Um pedido de silêncio, uma guitarra portuguesa, um poema, uma voz poderosa, por vezes um xaile e muito, muito sentimento. Símbolo de um país, de um povo e de uma língua, o fado pertence já ao erário do mundo. Foi a primeira expressão artística a ser declarada Património Imaterial da Humanidade em Portugal (2011), pela UNESCO.
O fado é hoje uma música do mundo que é portuguesa.
Cantam-se as tristezas, as saudades, as dores, também as alegrias, e os encontros e desencontros da vida de todos os dias.
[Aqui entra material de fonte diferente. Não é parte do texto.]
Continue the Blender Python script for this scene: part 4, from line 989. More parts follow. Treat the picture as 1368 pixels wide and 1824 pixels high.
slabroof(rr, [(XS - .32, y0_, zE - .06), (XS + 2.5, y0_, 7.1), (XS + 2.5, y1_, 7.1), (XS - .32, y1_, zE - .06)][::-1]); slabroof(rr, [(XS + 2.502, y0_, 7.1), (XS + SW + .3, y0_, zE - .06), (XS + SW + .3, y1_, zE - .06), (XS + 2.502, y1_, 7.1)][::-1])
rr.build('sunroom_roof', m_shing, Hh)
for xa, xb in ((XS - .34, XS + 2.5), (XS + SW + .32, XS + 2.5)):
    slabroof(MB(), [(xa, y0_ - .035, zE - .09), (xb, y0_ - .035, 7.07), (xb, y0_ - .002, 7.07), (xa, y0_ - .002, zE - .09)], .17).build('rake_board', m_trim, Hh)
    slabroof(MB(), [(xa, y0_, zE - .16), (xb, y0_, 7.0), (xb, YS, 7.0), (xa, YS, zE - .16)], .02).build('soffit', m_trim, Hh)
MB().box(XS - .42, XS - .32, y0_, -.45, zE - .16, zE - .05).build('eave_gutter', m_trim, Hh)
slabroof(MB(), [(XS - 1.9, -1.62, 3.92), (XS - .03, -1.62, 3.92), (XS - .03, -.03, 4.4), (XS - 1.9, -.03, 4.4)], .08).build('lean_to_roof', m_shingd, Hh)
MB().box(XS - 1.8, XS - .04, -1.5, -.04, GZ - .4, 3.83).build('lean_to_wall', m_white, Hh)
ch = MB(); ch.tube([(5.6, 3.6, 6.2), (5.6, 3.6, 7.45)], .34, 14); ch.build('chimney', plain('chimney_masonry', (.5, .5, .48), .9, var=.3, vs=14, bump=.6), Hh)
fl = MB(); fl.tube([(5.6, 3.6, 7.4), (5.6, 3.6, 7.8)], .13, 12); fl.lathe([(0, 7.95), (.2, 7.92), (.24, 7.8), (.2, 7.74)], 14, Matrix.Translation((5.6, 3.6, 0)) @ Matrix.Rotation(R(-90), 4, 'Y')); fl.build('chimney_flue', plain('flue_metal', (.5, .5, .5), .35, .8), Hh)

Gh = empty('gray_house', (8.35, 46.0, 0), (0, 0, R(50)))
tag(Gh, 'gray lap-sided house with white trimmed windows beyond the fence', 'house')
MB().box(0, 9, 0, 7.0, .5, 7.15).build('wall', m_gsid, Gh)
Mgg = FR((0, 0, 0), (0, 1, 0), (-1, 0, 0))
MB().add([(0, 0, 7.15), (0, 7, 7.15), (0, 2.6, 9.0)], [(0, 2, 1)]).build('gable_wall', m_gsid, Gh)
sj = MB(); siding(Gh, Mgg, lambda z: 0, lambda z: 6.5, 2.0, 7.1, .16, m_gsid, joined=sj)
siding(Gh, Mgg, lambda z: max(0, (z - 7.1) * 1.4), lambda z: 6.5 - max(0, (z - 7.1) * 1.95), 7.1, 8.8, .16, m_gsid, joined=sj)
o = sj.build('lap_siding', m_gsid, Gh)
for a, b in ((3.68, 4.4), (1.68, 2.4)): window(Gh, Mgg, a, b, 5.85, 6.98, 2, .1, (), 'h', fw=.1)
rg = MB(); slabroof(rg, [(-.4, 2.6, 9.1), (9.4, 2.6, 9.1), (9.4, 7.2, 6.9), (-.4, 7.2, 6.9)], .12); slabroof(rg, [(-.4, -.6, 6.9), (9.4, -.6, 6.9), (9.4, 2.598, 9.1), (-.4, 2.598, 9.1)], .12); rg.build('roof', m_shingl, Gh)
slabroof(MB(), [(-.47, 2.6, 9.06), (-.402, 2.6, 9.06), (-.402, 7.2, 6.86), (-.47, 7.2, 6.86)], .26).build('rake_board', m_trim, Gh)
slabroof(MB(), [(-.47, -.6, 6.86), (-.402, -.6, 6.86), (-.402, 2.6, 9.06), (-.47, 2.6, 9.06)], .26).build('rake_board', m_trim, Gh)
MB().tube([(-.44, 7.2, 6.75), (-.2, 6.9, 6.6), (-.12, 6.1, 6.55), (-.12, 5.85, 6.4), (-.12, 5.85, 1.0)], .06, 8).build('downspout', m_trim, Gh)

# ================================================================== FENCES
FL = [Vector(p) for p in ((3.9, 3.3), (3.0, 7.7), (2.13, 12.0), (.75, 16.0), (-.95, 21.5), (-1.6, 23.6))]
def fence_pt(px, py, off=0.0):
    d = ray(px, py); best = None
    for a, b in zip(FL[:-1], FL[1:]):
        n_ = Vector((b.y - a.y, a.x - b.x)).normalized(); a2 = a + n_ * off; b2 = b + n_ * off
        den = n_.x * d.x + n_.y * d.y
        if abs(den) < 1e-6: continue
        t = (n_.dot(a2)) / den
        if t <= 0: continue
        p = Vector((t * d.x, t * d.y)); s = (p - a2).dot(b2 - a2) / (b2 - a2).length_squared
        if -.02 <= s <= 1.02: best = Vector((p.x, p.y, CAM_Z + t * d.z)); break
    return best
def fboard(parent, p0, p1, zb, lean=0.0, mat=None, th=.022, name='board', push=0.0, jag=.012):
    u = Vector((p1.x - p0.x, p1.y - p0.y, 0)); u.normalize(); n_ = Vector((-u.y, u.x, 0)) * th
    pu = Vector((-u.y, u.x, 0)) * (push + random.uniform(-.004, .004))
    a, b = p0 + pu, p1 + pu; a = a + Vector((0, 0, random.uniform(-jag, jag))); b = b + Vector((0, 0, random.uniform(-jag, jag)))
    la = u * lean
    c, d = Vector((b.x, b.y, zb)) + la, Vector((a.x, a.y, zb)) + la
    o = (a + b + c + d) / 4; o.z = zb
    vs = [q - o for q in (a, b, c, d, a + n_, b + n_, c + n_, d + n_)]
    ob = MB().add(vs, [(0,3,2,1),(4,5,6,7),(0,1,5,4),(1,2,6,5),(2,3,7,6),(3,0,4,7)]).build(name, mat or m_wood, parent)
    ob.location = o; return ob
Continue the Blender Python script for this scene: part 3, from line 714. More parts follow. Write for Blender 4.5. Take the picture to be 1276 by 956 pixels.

Poetas Populares do Fado Tradicional é uma recolha criteriosa de poetas populares da cena fadista, levada a cabo por Daniel Gouveia e Francisco Mendes, para incorporar a coleção da Imprensa Nacional «Biblioteca do Fado».
Aqui uma pequena amostra.
Cena fadista
Foi na Travessa da Palha,
que o meu amante, um canalha,
fez sangrar meu coração;
trazendo ao lado outra amante,
vinha a gingar, petulante,
em ar de provocação.
Na taberna do Friagem,
entre muita fadistagem,
afrontei-os sem rancor;
porque a mulher que trazia
com certeza não valia
nem sombra do meu valor.
A ver qual tinha mais brio,
cantámos ao desafio
eu e ess’outra qualquer;
deixei-a a perder de vista,
provando ser mais fadista,
mostrando ser mais mulher.
Foi uma cena vivida,
de muitas da minha vida
que não se esquecem depois;
só sei que de madrugada,
após a cena passada,
voltámos a casa os dois.
Gabriel de Oliveira
p. 24
A voz de Portugal
Ter um fado igual ao meu
Ó Coimbra quem te dera
Na Mouraria nasceu
Teve por mãe a Severa
Fado lindo do Mondego
Cantado por noite fora
À alma tira o sossego
Que de tanto ouvi-lo chora
O de Lisboa é mais triste
É mais castiço, mais faia
A alma não lhe resiste
Ouvindo-o logo desmaia
Por mim ou outro cantado
Na Mouraria ou Choupal
São lindos todos os fados
São a voz de Portugal
Fernando Teles
p. 34
Há um manifesto paralelismo entre a letra que se segue e a famosa canção Olhos Castanhos, celebrizada por Francisco José:
Cor dos olhos
Dizem que os olhos leais
São os castanhos? Pois bem
Conheço uns olhos fatais
Que são castanhos também!
Olhos negros, negra cruz
Quem o disse, com certeza
Não vê que a noite sem luz
Também tem sua beleza
Olhos azuis, falsidade!
Errou quem isto escreveu
Nunca pode haver maldade
Nos olhos da cor do Céu!
Com os olhos verdes, cautela!
Ninguém se deixe embalar
Lembram o Mar! E a procela
É irmã gémea do Mar!
Não há resposta acertada
Que traduza bem a cor
Dos olhos da nossa amada
Se andamos cegos de amor!
Domingos Gonçalves Costa
p. 207
As tuas mãos guitarrista
São tuas mãos, guitarrista
Que as cordas fazem vibrar
Que me fizeram fadista
E não deixam que resista
Ao desejo de cantar
A guitarra quer-te tanto
Tem por ti tal afeição
Que te deu consentimento
P’ra desvendares o tormento
Que guarda no coração
Em teu peito tem guarida
Em tuas mãos seu penar
Se tu não lhe desses vida
Ficava p’ra ali esquecida
E não voltava a trinar
E se a tens abandonado
Não seria mais fadista
Mesmo que fosse cantado
Morria com ela o Fado
Sem tuas mãos, guitarrista.
Maria Manuel Cid
p. 228
São 217 poemas compostos pelos autores:
Carlos Harrington (1870-1916), Avelino de Sousa (1880-1946), Gabriel de Oliveira (1891‑1953), Fernando Teles (1891-1958), Silva Tavares (1893-1964), Linhares Barbosa (1893-1965), Henrique Rego (1893-1963), Frederico de Brito (1894-1977), António Amargo (1895-1933), Amadeu do Vale (1898-1963), Armando Neves (1899-1944), Carlos Conde (1901-1981), Clemente Pereira (1903-1986), João da Mata (1906-1947), Radamanto (1908-1972), Conde de Sobral (1910-1969), Domingos Gonçalves Costa (1913-1984), Artur Soares Pereira (1921-2011), Maria Manuel Cid (1922-1994), Lopes Victor (N. 1922), Moita Girão (1923-2013), António Vilar da Costa (1924-1988), Artur Ribeiro (1924-1988), João Dias (1926-1979), Jorge Rosa (1930-2001), Isidoro d’Oliveira (1934-2013) e Manuel Andrade (1944-1966).